Data entries
╔══

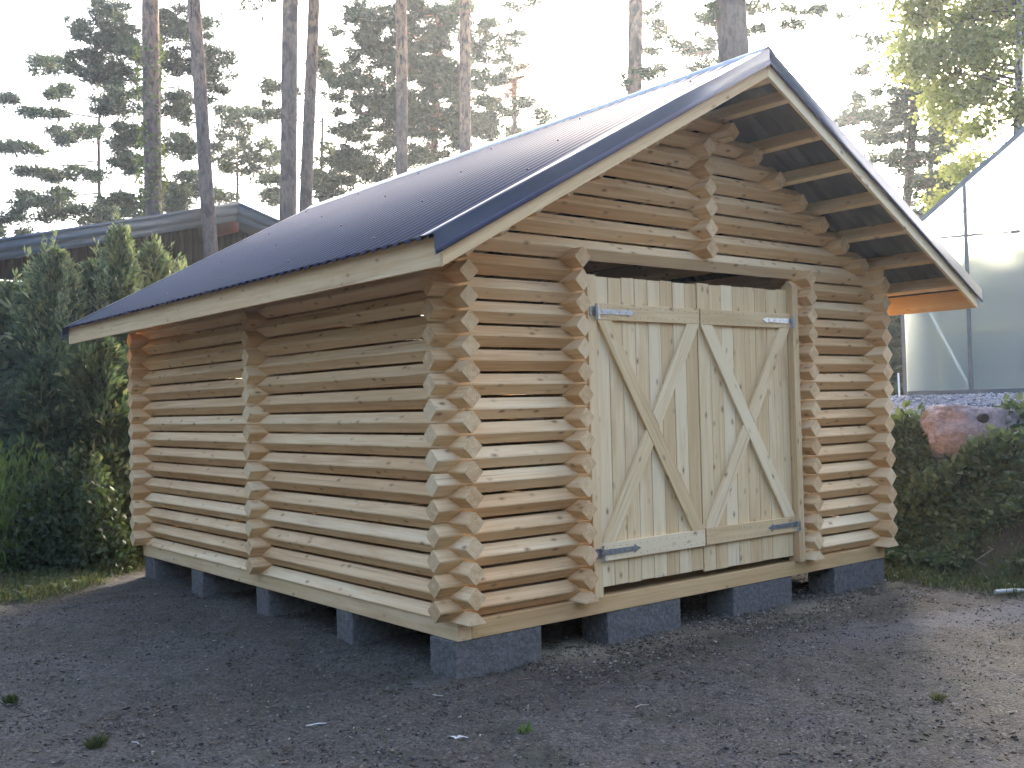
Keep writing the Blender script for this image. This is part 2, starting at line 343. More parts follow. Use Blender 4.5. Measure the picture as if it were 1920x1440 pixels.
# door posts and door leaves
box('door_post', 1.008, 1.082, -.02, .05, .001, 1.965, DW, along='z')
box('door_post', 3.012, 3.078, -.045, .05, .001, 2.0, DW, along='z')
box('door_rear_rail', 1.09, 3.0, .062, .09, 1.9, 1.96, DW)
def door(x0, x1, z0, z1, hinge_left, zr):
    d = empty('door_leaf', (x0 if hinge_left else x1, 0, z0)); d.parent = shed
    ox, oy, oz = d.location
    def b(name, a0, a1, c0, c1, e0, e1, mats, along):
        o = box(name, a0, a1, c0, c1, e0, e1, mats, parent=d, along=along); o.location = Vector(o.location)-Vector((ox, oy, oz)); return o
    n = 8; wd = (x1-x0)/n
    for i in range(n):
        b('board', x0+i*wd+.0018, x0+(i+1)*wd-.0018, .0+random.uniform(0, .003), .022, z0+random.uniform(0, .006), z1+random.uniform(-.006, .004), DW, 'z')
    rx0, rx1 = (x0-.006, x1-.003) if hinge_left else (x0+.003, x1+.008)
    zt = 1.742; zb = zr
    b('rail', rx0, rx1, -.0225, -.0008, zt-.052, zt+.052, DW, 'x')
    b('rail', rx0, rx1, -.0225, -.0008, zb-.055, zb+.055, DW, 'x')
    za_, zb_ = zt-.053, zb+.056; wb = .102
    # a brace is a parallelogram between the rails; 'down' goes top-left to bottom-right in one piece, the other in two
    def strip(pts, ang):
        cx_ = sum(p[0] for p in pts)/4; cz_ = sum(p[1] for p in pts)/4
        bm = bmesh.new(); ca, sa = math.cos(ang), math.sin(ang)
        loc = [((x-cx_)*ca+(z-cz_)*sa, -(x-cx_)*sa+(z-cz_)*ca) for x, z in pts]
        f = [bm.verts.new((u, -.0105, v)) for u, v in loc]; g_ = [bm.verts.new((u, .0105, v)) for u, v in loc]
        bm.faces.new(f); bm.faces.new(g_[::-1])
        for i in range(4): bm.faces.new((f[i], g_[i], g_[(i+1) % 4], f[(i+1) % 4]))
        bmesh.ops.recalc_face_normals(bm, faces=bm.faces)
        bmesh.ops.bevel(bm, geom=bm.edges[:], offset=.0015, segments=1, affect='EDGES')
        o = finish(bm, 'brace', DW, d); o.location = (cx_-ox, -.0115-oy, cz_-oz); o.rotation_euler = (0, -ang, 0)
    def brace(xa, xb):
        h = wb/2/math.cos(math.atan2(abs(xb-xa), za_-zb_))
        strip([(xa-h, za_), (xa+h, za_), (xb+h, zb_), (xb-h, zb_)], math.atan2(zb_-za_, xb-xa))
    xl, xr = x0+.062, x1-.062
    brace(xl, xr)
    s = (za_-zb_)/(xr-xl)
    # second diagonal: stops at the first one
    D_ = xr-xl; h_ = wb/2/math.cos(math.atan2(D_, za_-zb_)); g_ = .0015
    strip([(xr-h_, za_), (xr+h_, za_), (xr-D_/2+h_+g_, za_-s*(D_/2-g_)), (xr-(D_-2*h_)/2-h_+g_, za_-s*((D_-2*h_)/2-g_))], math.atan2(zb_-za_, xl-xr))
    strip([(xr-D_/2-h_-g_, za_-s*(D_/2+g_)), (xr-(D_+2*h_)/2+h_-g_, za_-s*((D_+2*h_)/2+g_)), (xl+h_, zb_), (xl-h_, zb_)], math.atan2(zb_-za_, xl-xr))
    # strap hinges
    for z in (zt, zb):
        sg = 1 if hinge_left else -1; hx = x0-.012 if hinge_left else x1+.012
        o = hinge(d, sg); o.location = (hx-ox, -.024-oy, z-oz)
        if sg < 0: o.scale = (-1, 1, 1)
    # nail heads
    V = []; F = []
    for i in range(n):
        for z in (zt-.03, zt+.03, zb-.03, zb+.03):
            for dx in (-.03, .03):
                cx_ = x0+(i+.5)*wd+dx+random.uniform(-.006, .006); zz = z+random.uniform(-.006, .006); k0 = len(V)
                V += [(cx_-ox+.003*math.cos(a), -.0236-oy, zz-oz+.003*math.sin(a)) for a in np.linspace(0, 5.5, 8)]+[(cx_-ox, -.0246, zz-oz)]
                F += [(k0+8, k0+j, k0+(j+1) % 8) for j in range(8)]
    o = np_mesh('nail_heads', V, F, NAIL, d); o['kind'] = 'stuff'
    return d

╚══
╔══

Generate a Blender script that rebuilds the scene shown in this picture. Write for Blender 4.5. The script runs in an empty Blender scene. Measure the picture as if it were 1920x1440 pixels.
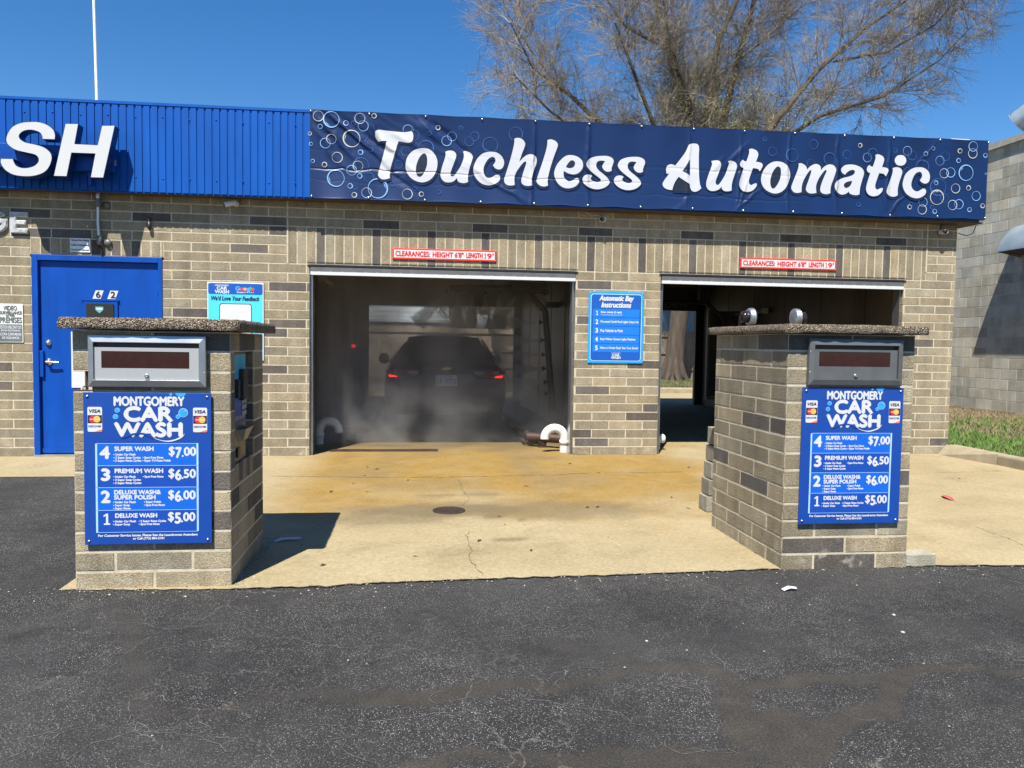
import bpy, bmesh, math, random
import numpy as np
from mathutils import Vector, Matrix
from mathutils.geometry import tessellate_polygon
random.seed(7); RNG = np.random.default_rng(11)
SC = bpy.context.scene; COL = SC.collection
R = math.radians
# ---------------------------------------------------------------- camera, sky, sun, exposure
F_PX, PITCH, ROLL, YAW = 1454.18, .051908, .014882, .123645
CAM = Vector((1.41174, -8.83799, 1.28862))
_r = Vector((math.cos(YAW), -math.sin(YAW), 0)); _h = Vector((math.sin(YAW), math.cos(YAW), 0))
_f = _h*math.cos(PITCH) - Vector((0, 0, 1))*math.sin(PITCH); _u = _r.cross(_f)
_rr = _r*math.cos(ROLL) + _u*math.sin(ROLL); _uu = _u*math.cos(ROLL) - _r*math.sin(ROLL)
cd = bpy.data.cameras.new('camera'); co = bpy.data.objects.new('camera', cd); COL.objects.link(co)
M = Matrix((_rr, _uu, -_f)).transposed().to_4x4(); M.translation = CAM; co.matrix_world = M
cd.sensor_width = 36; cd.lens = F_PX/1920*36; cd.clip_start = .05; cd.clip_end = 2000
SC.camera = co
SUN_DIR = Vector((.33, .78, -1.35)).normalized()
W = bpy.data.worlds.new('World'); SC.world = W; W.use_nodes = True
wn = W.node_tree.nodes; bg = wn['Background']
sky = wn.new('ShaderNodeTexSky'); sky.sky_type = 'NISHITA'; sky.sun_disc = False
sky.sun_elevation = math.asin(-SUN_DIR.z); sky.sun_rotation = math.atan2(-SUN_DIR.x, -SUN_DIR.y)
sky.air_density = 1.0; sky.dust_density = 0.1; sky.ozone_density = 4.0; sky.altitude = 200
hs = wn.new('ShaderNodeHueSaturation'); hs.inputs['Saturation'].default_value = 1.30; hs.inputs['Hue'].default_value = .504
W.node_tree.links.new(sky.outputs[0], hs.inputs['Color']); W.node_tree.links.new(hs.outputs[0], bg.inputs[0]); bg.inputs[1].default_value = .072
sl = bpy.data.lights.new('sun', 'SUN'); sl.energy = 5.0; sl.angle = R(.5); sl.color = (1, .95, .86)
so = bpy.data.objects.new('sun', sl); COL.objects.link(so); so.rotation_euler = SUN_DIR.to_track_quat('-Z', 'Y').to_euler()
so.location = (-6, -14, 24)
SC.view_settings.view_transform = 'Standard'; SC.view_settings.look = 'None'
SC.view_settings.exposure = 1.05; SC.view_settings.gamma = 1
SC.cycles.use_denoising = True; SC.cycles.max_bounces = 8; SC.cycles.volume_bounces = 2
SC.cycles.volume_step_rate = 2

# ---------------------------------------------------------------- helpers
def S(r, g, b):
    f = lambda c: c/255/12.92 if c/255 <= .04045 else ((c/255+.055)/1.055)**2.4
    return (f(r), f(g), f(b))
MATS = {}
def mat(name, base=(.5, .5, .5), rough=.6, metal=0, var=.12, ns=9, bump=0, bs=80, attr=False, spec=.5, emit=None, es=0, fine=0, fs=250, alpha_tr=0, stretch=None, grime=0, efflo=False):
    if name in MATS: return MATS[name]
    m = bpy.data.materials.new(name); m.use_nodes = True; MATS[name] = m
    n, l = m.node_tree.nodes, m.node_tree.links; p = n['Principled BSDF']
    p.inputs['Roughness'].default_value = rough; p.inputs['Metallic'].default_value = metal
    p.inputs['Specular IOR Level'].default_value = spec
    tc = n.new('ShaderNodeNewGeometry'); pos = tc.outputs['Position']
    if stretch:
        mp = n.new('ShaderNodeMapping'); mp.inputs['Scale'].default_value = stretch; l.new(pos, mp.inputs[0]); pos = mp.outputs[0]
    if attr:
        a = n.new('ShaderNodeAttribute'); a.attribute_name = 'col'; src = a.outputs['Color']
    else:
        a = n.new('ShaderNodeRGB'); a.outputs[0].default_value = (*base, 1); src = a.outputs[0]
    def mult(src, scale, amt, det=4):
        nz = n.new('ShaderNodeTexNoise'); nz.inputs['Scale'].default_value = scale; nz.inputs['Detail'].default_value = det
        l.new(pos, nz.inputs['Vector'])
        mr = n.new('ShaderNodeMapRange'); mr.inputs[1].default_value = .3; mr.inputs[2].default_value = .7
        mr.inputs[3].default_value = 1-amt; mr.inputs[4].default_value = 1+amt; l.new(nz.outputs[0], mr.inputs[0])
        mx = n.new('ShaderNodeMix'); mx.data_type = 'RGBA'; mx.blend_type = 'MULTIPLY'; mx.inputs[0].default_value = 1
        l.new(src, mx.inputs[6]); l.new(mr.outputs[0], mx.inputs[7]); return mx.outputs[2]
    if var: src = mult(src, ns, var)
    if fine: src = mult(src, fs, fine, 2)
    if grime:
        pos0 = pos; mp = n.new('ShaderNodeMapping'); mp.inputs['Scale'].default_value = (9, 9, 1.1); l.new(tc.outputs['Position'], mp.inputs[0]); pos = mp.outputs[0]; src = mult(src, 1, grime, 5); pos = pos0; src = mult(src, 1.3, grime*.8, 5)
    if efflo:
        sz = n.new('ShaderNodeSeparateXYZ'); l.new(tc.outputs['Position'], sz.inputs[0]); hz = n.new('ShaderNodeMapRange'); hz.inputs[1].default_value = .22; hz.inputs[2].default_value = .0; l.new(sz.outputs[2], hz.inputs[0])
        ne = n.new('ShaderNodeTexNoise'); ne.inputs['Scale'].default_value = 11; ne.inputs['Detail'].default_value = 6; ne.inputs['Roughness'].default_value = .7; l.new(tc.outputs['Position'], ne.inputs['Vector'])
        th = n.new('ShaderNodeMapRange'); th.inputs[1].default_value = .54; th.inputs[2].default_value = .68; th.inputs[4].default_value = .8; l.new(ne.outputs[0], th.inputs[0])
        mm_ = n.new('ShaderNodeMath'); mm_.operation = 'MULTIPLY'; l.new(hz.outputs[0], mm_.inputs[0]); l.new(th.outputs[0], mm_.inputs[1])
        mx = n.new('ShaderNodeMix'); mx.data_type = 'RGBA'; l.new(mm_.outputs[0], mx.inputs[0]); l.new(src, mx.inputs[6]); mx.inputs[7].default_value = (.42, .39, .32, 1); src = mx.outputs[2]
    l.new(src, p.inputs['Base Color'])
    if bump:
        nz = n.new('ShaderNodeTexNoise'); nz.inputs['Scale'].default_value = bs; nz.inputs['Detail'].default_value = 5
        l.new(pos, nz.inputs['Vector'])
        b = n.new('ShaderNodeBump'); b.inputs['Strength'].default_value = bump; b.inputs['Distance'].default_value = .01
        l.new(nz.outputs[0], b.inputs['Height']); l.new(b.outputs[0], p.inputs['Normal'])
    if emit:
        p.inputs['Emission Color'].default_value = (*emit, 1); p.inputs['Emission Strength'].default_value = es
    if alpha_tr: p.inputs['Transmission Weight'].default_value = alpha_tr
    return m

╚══
╔══

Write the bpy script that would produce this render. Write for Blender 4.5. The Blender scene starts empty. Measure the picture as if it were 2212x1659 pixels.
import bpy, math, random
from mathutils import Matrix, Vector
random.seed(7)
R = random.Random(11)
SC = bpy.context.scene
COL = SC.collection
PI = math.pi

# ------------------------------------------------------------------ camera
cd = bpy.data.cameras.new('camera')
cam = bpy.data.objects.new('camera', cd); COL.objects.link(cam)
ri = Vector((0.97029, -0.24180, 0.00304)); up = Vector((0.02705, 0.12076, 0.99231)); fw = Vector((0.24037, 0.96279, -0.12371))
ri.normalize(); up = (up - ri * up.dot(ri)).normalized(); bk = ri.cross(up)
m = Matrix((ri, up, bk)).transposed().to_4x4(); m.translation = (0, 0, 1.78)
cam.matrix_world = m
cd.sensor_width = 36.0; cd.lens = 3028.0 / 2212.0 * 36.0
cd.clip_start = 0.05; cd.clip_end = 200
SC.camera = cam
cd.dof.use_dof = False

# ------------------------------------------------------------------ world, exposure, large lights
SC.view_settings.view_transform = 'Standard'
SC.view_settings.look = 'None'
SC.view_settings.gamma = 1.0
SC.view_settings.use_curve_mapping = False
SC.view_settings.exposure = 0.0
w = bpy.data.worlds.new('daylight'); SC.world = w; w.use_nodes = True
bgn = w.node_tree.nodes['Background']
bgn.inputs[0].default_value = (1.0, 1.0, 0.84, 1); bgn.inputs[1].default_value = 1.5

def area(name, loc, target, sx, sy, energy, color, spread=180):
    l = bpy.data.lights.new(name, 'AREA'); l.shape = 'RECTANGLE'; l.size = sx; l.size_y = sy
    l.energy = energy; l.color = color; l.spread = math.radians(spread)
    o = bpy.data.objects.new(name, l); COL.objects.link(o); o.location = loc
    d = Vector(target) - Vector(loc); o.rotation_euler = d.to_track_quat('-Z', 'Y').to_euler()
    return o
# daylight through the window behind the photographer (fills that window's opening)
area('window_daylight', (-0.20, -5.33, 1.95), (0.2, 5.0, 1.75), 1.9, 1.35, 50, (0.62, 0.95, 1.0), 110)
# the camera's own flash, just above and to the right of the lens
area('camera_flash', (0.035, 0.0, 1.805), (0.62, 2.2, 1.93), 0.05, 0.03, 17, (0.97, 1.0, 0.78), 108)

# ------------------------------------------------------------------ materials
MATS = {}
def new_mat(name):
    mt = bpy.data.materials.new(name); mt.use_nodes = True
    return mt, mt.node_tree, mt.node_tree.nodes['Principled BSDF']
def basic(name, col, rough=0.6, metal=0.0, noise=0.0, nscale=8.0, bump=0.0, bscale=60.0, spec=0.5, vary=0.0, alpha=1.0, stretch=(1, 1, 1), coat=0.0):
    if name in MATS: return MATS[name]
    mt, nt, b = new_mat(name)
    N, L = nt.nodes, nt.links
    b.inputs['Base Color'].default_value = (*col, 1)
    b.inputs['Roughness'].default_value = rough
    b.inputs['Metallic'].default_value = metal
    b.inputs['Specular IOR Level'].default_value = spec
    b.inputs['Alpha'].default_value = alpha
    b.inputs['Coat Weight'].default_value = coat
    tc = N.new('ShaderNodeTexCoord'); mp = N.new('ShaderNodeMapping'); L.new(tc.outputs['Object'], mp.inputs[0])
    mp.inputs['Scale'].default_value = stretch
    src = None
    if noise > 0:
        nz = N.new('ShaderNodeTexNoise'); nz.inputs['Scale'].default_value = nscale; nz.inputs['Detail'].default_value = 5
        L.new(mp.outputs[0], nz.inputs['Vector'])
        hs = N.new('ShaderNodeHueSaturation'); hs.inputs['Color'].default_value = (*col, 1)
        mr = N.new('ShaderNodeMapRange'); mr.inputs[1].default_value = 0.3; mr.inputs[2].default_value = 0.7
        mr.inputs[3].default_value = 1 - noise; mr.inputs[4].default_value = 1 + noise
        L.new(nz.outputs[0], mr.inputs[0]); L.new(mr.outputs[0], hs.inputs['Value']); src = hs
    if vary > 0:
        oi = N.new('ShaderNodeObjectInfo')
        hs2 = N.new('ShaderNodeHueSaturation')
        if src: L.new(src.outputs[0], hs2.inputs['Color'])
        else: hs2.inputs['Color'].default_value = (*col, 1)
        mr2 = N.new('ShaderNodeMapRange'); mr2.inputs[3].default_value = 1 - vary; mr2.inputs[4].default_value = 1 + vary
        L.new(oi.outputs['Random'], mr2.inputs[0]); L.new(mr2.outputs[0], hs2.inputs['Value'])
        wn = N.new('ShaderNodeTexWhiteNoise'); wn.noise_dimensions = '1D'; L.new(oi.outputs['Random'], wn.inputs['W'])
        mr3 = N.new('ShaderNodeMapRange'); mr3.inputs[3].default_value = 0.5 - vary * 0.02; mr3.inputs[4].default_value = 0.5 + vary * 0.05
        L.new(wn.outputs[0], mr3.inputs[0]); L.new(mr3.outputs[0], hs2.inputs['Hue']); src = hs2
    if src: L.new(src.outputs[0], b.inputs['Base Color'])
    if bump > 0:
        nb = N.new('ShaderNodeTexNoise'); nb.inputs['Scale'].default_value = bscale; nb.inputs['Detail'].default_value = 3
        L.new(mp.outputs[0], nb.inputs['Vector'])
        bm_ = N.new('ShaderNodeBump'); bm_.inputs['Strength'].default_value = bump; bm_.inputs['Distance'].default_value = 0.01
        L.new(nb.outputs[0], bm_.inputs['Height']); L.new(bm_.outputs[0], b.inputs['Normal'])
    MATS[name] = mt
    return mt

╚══

— Problem requirements —
Transcribe the records above exactly, beginning at the line that contains "Write the bpy" and ending with the line that contains "1.0, 0.78), 108)", both included, and nothing else.

— Exercise response —
Write the bpy script that would produce this render. Write for Blender 4.5. The Blender scene starts empty. Measure the picture as if it were 2212x1659 pixels.
import bpy, math, random
from mathutils import Matrix, Vector
random.seed(7)
R = random.Random(11)
SC = bpy.context.scene
COL = SC.collection
PI = math.pi

# ------------------------------------------------------------------ camera
cd = bpy.data.cameras.new('camera')
cam = bpy.data.objects.new('camera', cd); COL.objects.link(cam)
ri = Vector((0.97029, -0.24180, 0.00304)); up = Vector((0.02705, 0.12076, 0.99231)); fw = Vector((0.24037, 0.96279, -0.12371))
ri.normalize(); up = (up - ri * up.dot(ri)).normalized(); bk = ri.cross(up)
m = Matrix((ri, up, bk)).transposed().to_4x4(); m.translation = (0, 0, 1.78)
cam.matrix_world = m
cd.sensor_width = 36.0; cd.lens = 3028.0 / 2212.0 * 36.0
cd.clip_start = 0.05; cd.clip_end = 200
SC.camera = cam
cd.dof.use_dof = False

# ------------------------------------------------------------------ world, exposure, large lights
SC.view_settings.view_transform = 'Standard'
SC.view_settings.look = 'None'
SC.view_settings.gamma = 1.0
SC.view_settings.use_curve_mapping = False
SC.view_settings.exposure = 0.0
w = bpy.data.worlds.new('daylight'); SC.world = w; w.use_nodes = True
bgn = w.node_tree.nodes['Background']
bgn.inputs[0].default_value = (1.0, 1.0, 0.84, 1); bgn.inputs[1].default_value = 1.5

def area(name, loc, target, sx, sy, energy, color, spread=180):
    l = bpy.data.lights.new(name, 'AREA'); l.shape = 'RECTANGLE'; l.size = sx; l.size_y = sy
    l.energy = energy; l.color = color; l.spread = math.radians(spread)
    o = bpy.data.objects.new(name, l); COL.objects.link(o); o.location = loc
    d = Vector(target) - Vector(loc); o.rotation_euler = d.to_track_quat('-Z', 'Y').to_euler()
    return o
# daylight through the window behind the photographer (fills that window's opening)
area('window_daylight', (-0.20, -5.33, 1.95), (0.2, 5.0, 1.75), 1.9, 1.35, 50, (0.62, 0.95, 1.0), 110)
# the camera's own flash, just above and to the right of the lens
area('camera_flash', (0.035, 0.0, 1.805), (0.62, 2.2, 1.93), 0.05, 0.03, 17, (0.97, 1.0, 0.78), 108)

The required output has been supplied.